Back to the ground floor and as well as the many groups of mannequins, striking highly athletic poses, and the sloping metal structure that runs along the perimeter, designed to look like bars at a gym, it is the product division by sex and age (men’s, women’s and children’s) that particularly stands out. There is also the miCoach area. This is a slick, minimalist space that dominates the right-hand side of the shop.

Anyone who has walked along Brighton pier and played the arcade game where you try to hit moles with a mallet as they poke their heads out of holes will realise that the miCoach
reaction tester is just an update of this old faithful. There are also tests to see how high you can spring in the air and how quickly you can run on the spot.

Unlike Brighton pier, however, the results are analysed by a computer and should shoppers so wish, these can be sent to their home PCs. The idea is that Adidas tempts its shoppers to become part of a club, giving them more reasons to come back to the store. The miCoach feature was first launched in the Berlin Statement store just before Christmas. 

The back wall  also demands comment. This is a wall of footwear and where, previously, each shoe type would have been displayed within its category – football boots with football kit and so on – in Paris, a destination shoe department has been created. Gill says that this was trialled in London last year and resulted in a 147 per cent sales uplift.

Access to the first floor is via a central escalator, which has a series of glass boxes just below handrail height, each of which contains a different model of Adidas boot. Arriving upstairs, the mood changes immediately. Whereas the predominant colour of the performance-led ground floor is a serious black, on this level, all is white.

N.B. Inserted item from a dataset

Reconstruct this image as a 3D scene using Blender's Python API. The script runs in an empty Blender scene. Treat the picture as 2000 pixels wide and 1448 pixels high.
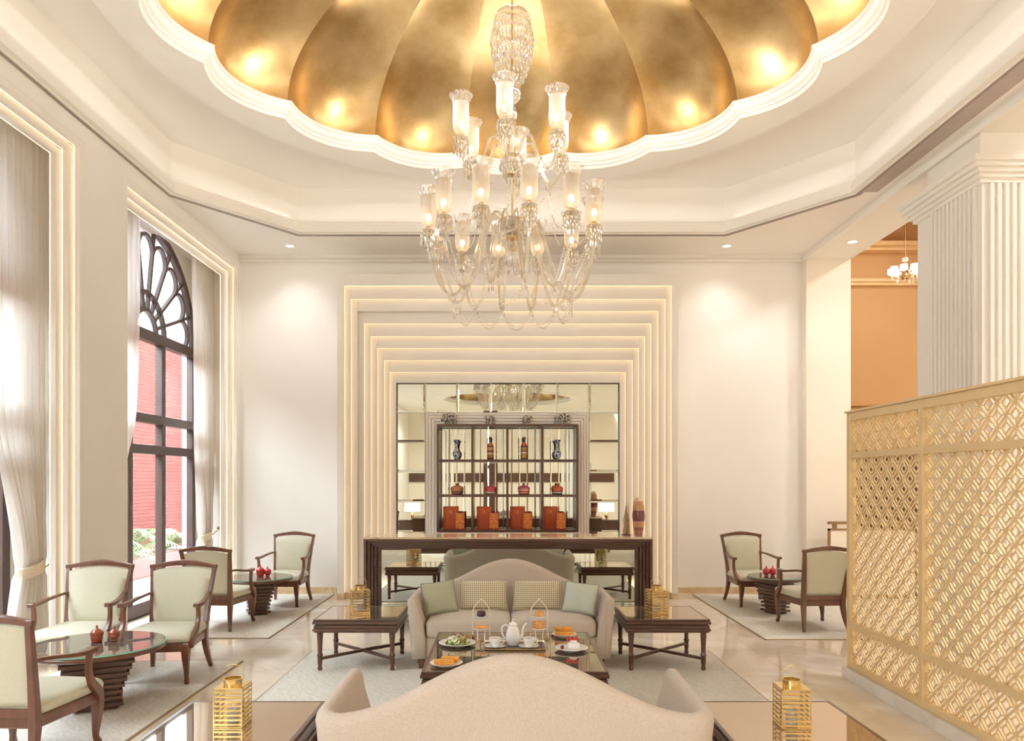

Adidas has employed Canadian design company Sid Lee to create the upstairs interior – reflecting the split within the company. And from the outset it is clear that this floor is about fashion, with everything from a multi-thread overlocking machine, allowing shoppers to personalise their clothing, to distinctly expensive accessories. Overall, the ambience is very much brighter and with names such as Porsche, Stella McCartney and Diesel, the sense that you have strayed into a brand-led fashion store is everywhere.

A fairly obvious question about this store is whether it can be replicated elsewhere. Gill says that a lot of work went into ensuring that the design is modular and capable of being flexed for bigger or smaller spaces. 

And it is apparent that large parts of the Paris shop could easily be installed into other stores. A supplementary question has to be whether this would make economic sense given the present economic backdrop.

Adidas: marathon runner

As a brand, Adidas traces its origins back to 1948 when the company was founded in the small Bavarian town of Herzogenaurach. Since then it has become a global giant with only Nike and Puma as its rivals.

Presently the bulk of its expansion activities are focused on the Far East where Kevin Gill, managing director of design consultancy Judge Gill, says that six stores a day are being opened – “mainly in China” – although the whole region remains a honeypot for the brand.

This chimes with Adidas’s annual report for last year, which notes that in “currency-neutral” terms the brand enjoyed “double-digit” growth in both Asia and Latin America, revenues were “stable” in Europe, while they fell in the US. Group sales during the year rose 6 per cent. 

In the UK, its major standalone stores are in London, Manchester and Birmingham, all of which were launched in the early part of this decade, but which are now some distance in design terms from the interiors of the newer Beijing and Paris Signature stores.